'Wittgenstein y los Judíos de San Mateo'' por Manuel J. Rodríguez Puerto

01/04/21 Cofrademanía Manuel J. Rodríguez Puerto

Una mañana poco antes del inicio de la Cuaresma, mi madre abrió la ventana, contempló un momento la calle, que preludiaba primavera, y dijo: “Huele a besamanos, huele a Semana Santa”.

En ese momento, yo sentí nostalgia. Porque en los últimos tiempos había acompañado a mis padres a los besamanos dominicales. Y recordé las bóvedas de elegancia ojival, las espadañas recortadas en el azul, el cortejo de trajes oscuros y medallas relucientes, el brillo barroco de la plata, el aroma de la flor, el incienso y la cera, el fervor del barrio en torno a su Hermandad, el júbilo de pasteles en las terrazas, la luz de miel que besa los naranjos al atardecer… Cuaresma mediterránea, Semana Santa barroca, católica, sensual, lejos de las austeridades nórdicas. Ahora esas presencias se han vuelto ausencias, y en las ausencias, en la añoranza de la belleza desplegada, se manifiesta su verdad más profunda; una verdad que se hace tanto más evidente cuanto resulta inexpresable, porque, como escribió Wittgenstein lo místico se muestra, no admite descripción, sólo ser vivido: de lo que no se puede hablar, lo mejor es callar. Sin duda, ante los Judíos de San Mateo, ante el Prendimiento, Wittgenstein habría callado.

Sé que puede sonar casi insultante lamentar esas ausencias en estos momentos en que la maldita epidemia asola nuestra sociedad, pero las tradiciones que ahora faltan importan. En “El violinista en el tejado” su protagonista se pregunta cómo se organiza la vida en su pueblo, Anatevka, y la respuesta está en las tradiciones: son ellas, la vida sería tan inestable como un violinista en el tejado. Al ver la escena, yo suelo sonreír con algo de ironía, porque sé que las tradiciones suelen aherrojar muchas veces los comportamientos humanos, sé que muchas veces son retrógradas y anquilosan actitudes morales; y eso lo muestra precisamente la película, cuando las hijas de Tevye pretenden abandonar el papel al que la tradición las somete.

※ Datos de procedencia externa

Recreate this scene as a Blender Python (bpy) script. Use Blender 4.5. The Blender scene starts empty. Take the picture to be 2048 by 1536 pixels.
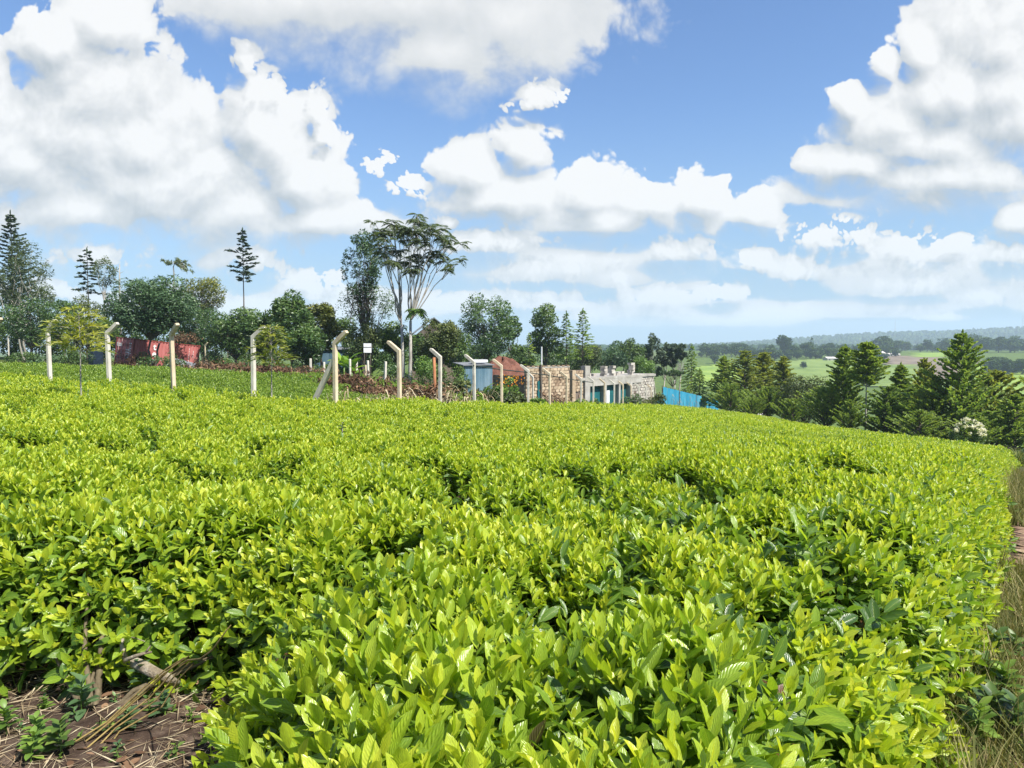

Y sé que el despliegue de lo humano surge precisamente gracias a la superación de esas tradiciones, de esos anclajes en pasados estragados. Todo esto lo sé perfectamente. Y sin embargo ahora, al recordar el susurro tintineante de la caída de un palio, el cimbreo de una candelería en la noche estremecida, no puedo evitar sentirme un poco violinista en el tejado.